Selden sold the patent rights to the curiously named Electric Vehicle Company, which in turn created the Association of Licensed Automobile Manufacturers. Carmakers who didn’t want to face legal wrath had to join the ALAM, paying a $2,500 entry fee and a 1.25 percent royalty of the total price of each gas-powered car they sold. Selden and the Electric Vehicle Company split the proceeds. Auto manufacturers grudgingly complied—it seemed they had no other option. ALAM membership was granted only to those applicants whose companies seemed likely to succeed at a level making them lucrative. When Henry Ford applied in 1903 on behalf of the newly formed Ford Motor Company, he was rejected. He’d failed with his two previous companies so ALAM had no confidence in his chances with a third.
Faced with giving up and folding his company or fighting, Ford fought. He built and sold his cars anyway. Ford’s publicists pointed out in numerous newspaper ads that one reason his cars were cheaper was that no “patent royalty” was included in the price. Ford proclaimed himself an underdog in the ongoing squabble, a small-business owner brave enough to defy a corporate giant. It played well with consumers, especially after an ALAM ad in Detroit papers warned that anyone even “using [nonlicensed cars] . . . will be liable to prosecution for infringement.” Ford’s response ad promised that his company would “protect” its customers “against any prosecution for alleged infringements of patents,” adding that “no court in the United States” would rule in favor of ALAM. It was an obvious dare for the Electric Vehicle Company and ALAM to bring suit against Ford.
Soon afterward, they did. The case dragged on for years. ALAM had Selden’s 1895 patent, good through 1912, and Ford had public opinion, plus his argument that he’d been building experimental gas-driven vehicles before Selden’s patent went into effect. The machine Selden finally patented was barely functional. It could hardly be called the model on which superior gas-powered cars were based. But in 1909, a federal court found in Selden and ALAM’s favor. Ford refused to accept the verdict and filed an appeal. In the interim, most of the other car manufacturers who’d sided with Ford gave up and joined ALAM. That was fine with Ford—it only embellished his role as the brave, lonely businessman who had the courage to take on a conglomerate. But now the stakes had changed for Ford. In 1903, he was trying to get his company started. In 1909, Ford’s Model T was the rage among American motorists, and if his appeal was lost, millions of dollars would be awarded by the court to ALAM, possibly bankrupting Ford Motor Company.

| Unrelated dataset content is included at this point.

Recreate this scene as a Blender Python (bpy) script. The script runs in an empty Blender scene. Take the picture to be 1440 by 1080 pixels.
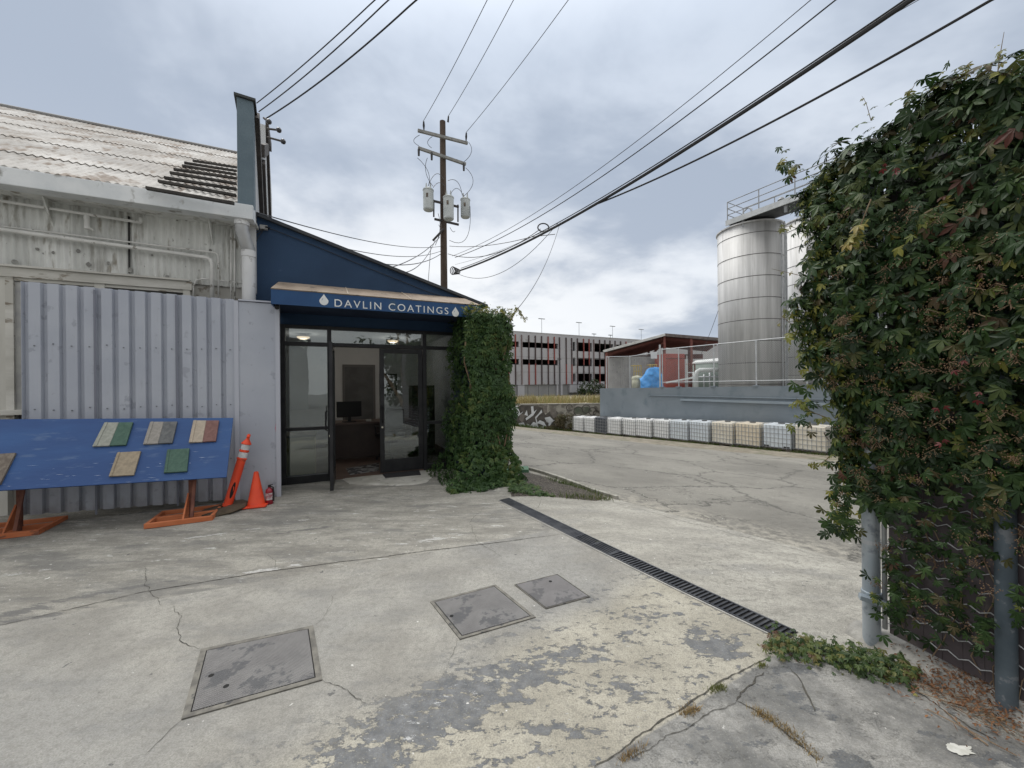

Ford’s gamble paid off in January 1911, when an appellate court reversed the federal court’s verdict, essentially ruling that Selden’s patent was insufficient and no carmakers were required to pay licensing fees because of it. Every auto manufacturer in America benefited, but none as much as Ford, particularly when ALAM decided not to appeal and eventually disbanded. Just as he had with the utilitarian, inexpensive Model T, Ford had defied the odds and prevailed. Once again, his instincts were right and everyone else’s wrong. In 1916, cautioned from all sides that continuing his libel suit against the Chicago Tribune was sheer folly, Ford relished the opportunity to prove his doubters wrong again. Even before May 12, when the judge gaveled the first day of testimony into order, Ford worked to ensure that every possible aspect would be in his favor.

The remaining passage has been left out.